**DESCRIPTION OF THE TASK**:
Extract everything from the first line through the line with "obj('tulip_embroidery', bm, emb, t2_)", both ends included, except for any pictures.

**MATERIAL**:
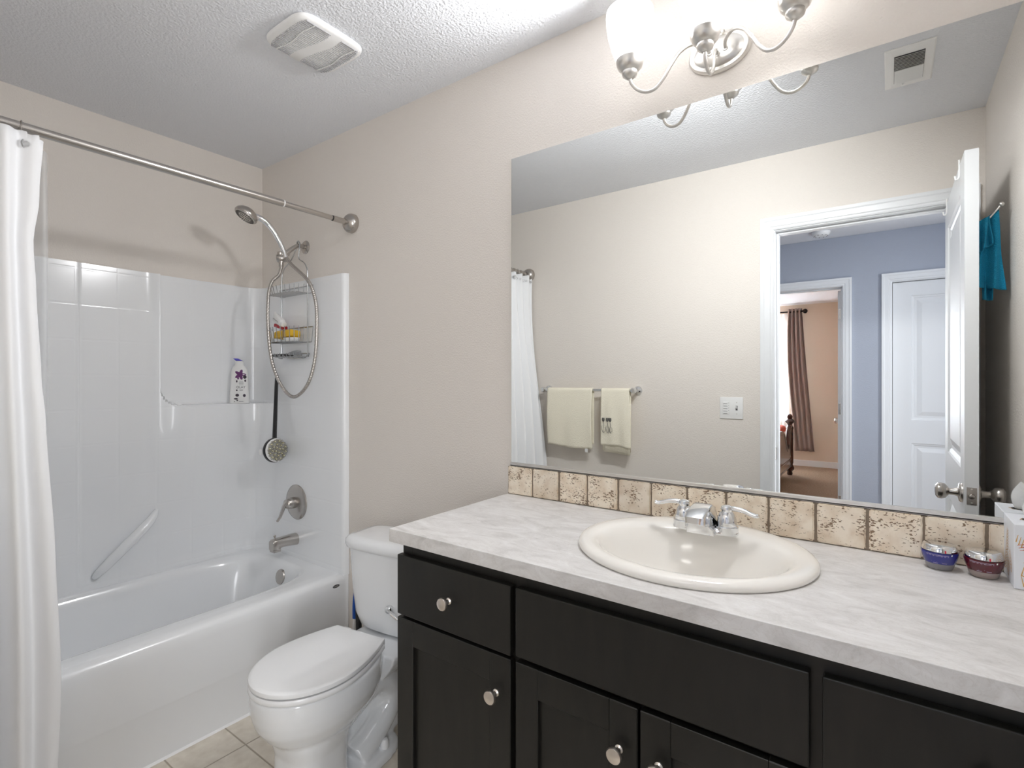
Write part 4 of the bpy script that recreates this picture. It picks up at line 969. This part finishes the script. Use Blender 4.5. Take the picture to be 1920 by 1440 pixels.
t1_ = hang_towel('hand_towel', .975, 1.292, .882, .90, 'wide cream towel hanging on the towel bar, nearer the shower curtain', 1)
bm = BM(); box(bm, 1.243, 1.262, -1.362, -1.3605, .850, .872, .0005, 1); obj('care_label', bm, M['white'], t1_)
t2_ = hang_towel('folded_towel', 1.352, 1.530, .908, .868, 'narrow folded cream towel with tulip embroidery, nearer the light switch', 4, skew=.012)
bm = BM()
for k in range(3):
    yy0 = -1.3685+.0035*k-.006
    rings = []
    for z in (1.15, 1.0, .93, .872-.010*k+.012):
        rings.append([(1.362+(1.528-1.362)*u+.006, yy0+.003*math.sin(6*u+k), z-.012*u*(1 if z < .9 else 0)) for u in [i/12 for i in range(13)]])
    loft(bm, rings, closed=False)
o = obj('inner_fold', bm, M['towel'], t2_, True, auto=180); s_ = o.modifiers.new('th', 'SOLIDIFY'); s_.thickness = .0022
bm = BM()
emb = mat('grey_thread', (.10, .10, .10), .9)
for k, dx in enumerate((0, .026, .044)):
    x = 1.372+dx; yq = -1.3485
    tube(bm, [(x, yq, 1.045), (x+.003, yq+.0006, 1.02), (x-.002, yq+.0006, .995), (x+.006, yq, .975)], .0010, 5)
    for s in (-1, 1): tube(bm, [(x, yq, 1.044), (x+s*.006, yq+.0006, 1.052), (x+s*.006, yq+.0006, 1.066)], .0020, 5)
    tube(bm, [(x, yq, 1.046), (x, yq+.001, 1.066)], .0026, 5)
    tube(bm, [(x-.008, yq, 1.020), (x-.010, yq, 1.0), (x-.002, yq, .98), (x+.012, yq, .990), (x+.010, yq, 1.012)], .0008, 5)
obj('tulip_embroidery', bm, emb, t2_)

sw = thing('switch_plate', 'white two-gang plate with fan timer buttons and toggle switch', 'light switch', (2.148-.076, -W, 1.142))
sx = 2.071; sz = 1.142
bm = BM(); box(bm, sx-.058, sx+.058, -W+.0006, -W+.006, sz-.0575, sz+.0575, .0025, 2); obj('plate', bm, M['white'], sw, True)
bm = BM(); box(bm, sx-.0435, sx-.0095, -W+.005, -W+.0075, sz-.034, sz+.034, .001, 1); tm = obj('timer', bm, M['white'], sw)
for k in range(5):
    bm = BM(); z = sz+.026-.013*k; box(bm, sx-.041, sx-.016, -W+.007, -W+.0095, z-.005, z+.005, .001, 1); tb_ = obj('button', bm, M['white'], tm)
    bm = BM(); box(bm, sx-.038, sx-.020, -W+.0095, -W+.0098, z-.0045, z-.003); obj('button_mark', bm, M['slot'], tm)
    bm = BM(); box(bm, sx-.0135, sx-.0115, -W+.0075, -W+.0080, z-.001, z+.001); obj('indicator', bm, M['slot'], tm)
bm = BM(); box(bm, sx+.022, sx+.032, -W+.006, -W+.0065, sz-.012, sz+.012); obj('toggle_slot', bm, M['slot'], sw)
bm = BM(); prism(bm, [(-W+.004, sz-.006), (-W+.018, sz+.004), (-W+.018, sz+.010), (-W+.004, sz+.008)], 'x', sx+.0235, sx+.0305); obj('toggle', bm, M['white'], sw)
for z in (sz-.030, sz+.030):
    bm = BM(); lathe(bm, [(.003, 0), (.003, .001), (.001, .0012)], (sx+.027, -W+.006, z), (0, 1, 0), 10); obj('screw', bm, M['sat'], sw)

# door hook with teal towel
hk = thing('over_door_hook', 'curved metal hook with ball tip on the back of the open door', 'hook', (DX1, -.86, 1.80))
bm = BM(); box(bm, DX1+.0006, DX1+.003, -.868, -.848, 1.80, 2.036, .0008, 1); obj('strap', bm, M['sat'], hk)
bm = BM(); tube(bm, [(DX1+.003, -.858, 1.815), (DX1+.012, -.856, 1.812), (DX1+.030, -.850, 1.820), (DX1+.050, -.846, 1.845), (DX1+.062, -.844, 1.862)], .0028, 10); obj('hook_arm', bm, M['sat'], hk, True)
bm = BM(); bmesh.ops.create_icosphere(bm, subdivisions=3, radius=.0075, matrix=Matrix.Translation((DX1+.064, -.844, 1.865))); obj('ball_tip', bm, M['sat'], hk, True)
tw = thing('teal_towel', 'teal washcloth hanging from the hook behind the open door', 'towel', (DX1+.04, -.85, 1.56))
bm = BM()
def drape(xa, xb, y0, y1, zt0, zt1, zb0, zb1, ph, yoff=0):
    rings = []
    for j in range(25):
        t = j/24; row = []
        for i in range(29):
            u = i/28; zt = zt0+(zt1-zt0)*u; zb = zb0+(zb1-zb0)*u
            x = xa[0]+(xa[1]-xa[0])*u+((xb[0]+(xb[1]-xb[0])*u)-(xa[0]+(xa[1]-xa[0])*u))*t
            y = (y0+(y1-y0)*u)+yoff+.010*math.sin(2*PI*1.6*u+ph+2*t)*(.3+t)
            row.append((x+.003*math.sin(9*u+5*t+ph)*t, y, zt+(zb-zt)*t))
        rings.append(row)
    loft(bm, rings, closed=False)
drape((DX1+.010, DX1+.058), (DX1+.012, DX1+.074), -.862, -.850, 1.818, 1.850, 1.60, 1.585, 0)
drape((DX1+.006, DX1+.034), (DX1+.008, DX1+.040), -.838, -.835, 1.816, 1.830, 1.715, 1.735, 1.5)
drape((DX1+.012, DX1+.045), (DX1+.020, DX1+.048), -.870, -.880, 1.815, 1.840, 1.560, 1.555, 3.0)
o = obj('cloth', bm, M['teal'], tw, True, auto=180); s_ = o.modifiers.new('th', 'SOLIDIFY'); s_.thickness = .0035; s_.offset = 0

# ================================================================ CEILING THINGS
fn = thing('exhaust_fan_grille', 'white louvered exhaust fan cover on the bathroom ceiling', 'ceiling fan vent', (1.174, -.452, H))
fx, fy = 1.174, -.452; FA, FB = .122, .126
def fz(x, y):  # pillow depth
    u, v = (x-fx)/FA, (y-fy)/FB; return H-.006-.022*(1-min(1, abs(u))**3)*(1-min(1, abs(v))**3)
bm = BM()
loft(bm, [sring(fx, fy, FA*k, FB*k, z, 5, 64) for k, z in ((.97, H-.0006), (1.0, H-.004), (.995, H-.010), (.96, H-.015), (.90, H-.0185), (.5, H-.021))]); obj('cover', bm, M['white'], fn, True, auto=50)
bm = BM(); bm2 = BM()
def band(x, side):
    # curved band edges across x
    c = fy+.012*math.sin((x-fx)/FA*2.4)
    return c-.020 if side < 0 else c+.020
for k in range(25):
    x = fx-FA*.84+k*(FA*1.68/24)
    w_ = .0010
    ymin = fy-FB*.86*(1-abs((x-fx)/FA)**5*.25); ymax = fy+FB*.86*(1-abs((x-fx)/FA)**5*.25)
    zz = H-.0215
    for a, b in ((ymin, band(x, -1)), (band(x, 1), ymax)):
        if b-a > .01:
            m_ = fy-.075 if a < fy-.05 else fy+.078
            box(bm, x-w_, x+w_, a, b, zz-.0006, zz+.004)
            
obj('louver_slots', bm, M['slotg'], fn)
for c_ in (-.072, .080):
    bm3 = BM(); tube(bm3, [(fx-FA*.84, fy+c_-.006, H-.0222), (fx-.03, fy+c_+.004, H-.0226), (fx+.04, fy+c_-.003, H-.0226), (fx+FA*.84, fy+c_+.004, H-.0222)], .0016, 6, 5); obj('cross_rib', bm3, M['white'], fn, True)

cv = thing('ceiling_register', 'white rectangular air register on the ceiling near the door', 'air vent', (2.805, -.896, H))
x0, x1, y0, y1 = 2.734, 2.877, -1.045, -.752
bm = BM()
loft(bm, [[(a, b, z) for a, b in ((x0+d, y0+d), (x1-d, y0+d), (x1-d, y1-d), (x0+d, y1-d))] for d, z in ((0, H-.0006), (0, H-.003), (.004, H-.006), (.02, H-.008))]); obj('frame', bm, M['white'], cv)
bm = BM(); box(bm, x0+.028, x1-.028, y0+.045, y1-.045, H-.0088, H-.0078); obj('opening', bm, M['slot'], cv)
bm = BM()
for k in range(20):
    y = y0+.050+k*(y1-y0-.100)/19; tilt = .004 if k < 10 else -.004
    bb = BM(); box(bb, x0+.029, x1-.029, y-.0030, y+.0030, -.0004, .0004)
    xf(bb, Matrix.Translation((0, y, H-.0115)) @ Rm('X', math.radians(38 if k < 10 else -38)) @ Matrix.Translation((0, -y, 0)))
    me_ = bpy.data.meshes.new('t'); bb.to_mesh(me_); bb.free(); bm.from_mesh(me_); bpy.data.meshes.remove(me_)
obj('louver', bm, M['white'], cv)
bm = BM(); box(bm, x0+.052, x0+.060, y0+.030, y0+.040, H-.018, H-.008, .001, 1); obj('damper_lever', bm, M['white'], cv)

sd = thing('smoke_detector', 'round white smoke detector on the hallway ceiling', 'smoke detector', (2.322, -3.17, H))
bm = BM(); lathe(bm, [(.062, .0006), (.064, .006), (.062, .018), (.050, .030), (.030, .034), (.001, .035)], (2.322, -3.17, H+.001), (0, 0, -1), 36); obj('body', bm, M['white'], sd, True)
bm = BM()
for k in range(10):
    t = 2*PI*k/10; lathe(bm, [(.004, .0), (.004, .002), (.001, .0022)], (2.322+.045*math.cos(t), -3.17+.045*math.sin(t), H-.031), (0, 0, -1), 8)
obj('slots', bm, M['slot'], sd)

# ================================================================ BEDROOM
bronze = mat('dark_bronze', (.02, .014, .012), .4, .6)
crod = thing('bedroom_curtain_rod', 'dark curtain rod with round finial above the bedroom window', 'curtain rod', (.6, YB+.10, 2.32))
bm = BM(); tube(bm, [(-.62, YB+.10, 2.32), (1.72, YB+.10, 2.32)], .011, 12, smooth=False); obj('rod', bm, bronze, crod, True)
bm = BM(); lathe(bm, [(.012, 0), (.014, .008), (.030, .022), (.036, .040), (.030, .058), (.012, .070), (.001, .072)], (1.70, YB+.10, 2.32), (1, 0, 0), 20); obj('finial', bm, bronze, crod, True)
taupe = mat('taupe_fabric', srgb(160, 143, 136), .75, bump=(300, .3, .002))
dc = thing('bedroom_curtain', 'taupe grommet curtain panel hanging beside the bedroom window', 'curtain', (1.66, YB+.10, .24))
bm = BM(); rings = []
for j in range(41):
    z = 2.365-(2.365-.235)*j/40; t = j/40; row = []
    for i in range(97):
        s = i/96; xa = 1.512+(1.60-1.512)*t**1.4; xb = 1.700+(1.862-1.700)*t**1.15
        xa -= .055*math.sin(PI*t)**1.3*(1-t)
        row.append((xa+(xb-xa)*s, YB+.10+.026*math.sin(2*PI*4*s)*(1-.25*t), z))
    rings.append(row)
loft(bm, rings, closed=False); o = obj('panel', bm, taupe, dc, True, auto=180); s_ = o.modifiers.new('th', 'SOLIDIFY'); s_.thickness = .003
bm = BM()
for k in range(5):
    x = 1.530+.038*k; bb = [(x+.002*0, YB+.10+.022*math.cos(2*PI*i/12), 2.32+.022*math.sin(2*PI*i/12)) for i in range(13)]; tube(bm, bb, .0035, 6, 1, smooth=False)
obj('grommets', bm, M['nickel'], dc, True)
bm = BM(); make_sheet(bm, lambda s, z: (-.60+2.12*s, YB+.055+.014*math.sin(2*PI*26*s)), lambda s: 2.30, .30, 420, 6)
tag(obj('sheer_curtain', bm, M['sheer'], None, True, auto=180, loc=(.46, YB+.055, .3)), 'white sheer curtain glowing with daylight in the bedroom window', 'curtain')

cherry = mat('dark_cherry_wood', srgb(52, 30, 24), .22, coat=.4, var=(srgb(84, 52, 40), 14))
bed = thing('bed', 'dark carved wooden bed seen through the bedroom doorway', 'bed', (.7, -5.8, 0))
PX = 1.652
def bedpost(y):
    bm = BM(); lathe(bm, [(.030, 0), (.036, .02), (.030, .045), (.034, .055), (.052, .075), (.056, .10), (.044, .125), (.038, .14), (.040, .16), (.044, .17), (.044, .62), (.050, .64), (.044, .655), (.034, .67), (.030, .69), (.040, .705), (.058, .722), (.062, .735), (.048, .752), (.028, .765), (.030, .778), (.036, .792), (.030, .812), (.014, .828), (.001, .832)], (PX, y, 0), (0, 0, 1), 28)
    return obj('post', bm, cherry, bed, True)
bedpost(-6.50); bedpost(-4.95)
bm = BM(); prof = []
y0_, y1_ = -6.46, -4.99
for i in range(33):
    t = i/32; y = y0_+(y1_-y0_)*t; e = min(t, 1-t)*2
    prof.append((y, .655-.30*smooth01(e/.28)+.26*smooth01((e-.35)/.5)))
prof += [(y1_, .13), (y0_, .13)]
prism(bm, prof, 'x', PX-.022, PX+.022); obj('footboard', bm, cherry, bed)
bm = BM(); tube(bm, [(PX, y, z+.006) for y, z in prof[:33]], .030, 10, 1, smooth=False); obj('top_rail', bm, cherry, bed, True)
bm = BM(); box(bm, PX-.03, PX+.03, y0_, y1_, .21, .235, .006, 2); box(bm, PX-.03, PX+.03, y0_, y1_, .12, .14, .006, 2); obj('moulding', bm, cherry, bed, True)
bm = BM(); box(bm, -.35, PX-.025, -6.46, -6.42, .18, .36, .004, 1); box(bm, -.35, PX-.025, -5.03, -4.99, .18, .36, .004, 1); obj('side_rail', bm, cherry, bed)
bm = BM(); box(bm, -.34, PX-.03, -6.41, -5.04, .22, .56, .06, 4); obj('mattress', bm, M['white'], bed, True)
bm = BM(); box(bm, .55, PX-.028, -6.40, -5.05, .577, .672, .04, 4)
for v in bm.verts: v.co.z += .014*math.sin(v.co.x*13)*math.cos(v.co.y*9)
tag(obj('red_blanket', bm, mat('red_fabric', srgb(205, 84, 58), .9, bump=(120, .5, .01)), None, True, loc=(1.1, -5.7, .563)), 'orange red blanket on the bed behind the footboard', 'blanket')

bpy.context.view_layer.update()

**TASK OUTPUT**:
Write part 4 of the bpy script that recreates this picture. It picks up at line 969. This part finishes the script. Use Blender 4.5. Take the picture to be 1920 by 1440 pixels.
t1_ = hang_towel('hand_towel', .975, 1.292, .882, .90, 'wide cream towel hanging on the towel bar, nearer the shower curtain', 1)
bm = BM(); box(bm, 1.243, 1.262, -1.362, -1.3605, .850, .872, .0005, 1); obj('care_label', bm, M['white'], t1_)
t2_ = hang_towel('folded_towel', 1.352, 1.530, .908, .868, 'narrow folded cream towel with tulip embroidery, nearer the light switch', 4, skew=.012)
bm = BM()
for k in range(3):
    yy0 = -1.3685+.0035*k-.006
    rings = []
    for z in (1.15, 1.0, .93, .872-.010*k+.012):
        rings.append([(1.362+(1.528-1.362)*u+.006, yy0+.003*math.sin(6*u+k), z-.012*u*(1 if z < .9 else 0)) for u in [i/12 for i in range(13)]])
    loft(bm, rings, closed=False)
o = obj('inner_fold', bm, M['towel'], t2_, True, auto=180); s_ = o.modifiers.new('th', 'SOLIDIFY'); s_.thickness = .0022
bm = BM()
emb = mat('grey_thread', (.10, .10, .10), .9)
for k, dx in enumerate((0, .026, .044)):
    x = 1.372+dx; yq = -1.3485
    tube(bm, [(x, yq, 1.045), (x+.003, yq+.0006, 1.02), (x-.002, yq+.0006, .995), (x+.006, yq, .975)], .0010, 5)
    for s in (-1, 1): tube(bm, [(x, yq, 1.044), (x+s*.006, yq+.0006, 1.052), (x+s*.006, yq+.0006, 1.066)], .0020, 5)
    tube(bm, [(x, yq, 1.046), (x, yq+.001, 1.066)], .0026, 5)
    tube(bm, [(x-.008, yq, 1.020), (x-.010, yq, 1.0), (x-.002, yq, .98), (x+.012, yq, .990), (x+.010, yq, 1.012)], .0008, 5)
obj('tulip_embroidery', bm, emb, t2_)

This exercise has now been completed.